** start Data block **

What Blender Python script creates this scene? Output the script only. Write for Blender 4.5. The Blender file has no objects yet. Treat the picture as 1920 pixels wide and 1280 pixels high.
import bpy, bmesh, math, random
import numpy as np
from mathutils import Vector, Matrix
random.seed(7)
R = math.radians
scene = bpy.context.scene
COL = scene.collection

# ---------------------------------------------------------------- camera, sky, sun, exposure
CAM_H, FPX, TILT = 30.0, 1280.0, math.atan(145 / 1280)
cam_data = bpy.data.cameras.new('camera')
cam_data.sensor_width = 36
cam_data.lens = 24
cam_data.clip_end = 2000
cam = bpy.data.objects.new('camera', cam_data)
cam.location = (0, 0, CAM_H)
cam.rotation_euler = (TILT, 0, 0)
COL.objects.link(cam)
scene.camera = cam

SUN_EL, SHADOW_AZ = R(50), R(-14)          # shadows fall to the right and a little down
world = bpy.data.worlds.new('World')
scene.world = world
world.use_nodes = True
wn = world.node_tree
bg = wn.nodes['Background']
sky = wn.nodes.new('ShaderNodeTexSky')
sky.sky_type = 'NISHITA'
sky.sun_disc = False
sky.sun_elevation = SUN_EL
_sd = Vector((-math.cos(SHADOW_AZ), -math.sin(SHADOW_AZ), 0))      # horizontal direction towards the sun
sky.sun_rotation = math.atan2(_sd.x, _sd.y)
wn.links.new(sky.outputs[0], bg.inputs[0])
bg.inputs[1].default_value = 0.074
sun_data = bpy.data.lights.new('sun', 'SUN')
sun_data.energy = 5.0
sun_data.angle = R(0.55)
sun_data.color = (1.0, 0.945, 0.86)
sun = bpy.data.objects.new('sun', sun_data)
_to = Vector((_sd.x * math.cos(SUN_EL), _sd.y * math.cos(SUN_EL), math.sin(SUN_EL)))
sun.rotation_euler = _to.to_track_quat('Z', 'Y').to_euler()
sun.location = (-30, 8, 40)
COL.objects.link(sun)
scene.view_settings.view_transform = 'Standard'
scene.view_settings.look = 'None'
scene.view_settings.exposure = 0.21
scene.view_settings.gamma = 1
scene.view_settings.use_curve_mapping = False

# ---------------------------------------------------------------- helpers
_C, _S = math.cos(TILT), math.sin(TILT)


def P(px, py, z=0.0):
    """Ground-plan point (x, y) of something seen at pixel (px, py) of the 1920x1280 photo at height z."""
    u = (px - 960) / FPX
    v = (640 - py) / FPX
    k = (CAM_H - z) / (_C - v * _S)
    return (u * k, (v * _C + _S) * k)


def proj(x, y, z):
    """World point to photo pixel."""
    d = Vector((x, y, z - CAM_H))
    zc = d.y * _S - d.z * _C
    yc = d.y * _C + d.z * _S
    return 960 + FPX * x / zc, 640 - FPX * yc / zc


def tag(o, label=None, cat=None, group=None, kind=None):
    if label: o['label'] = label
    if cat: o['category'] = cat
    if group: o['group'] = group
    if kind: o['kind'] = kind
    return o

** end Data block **

▶ [Request] Set down each line of the material verbatim, from the first line through the line that contains "COL = scene.collection".

▶ [The solution]
What Blender Python script creates this scene? Output the script only. Write for Blender 4.5. The Blender file has no objects yet. Treat the picture as 1920 pixels wide and 1280 pixels high.
import bpy, bmesh, math, random
import numpy as np
from mathutils import Vector, Matrix
random.seed(7)
R = math.radians
scene = bpy.context.scene
COL = scene.collection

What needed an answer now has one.